At some points, small trains of thought would progress from the narrator and I would begin to think I ‘sorta’ understand what's going on…. Then flip to the next page and I would feel completely lost again, but I think that was the point.
As a psychology major where my textbooks consist of clear topics which flow nicely from page to page, this style of writing is totally new and challenging for me. It is frustrating when reading to feel the need to understand what is happening before moving along, however that is something I'm trying to move away from as that doesn't seem to be very useful for these texts.

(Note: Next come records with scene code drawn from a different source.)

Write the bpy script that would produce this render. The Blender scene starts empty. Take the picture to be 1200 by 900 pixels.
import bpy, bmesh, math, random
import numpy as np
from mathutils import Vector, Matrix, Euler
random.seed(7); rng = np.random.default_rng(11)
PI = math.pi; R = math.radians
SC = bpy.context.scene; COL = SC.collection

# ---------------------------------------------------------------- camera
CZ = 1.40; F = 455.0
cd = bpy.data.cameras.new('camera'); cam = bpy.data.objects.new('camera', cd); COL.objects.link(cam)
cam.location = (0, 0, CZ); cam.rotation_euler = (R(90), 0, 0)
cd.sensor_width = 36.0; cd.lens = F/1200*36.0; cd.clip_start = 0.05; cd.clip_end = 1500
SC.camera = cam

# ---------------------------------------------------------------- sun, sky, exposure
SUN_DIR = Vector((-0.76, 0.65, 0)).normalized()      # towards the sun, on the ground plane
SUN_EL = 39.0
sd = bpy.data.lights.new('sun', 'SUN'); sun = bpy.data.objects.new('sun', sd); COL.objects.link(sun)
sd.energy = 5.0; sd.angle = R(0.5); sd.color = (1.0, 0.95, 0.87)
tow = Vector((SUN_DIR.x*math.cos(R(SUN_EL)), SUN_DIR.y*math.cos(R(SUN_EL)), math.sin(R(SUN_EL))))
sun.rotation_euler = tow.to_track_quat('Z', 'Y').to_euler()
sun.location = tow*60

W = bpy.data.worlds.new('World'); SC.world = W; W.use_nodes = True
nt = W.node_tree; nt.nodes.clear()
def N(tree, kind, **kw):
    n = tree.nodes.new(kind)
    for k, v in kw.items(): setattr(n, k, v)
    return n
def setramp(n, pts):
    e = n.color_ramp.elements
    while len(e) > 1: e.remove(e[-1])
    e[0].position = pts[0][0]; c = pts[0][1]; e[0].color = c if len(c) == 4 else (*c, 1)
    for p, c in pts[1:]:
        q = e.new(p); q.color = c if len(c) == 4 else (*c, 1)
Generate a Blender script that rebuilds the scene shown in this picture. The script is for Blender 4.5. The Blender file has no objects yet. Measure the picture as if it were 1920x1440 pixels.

While reading the first 30 pages, I had made a note that I feel as though the author is lonely in his life. He seems to always have a lot going on around him yet the background seems quiet, and his thoughts seem so loud that they overtake everything else. I enjoyed it when he said “Everything distracts me indefinitely, except for my distraction itself”. I think this signifies that at the end of the day, the world around him distracts him minimally, in comparison to his thoughts that seem to never stop.
Something else that stood out to me was that I felt the narrator was very opinionated, especially when it comes to women. Although I am aware that these are his own thoughts and not necessarily something he is saying out loud and to others, it seems as though he judges women off their bodies and their whereabouts a fair amount.
My question to the class is if anyone feels that they can relate to having this magnitude of thoughts throughout the day similar to the narrator…always thinking critically of the world around them, and taking everything not just simply how it is, but thinking deeper of its meaning and significance. Personally, this is something I do not relate to whatsoever. I feel as though my thoughts are minimal and I tend to just go with the flow.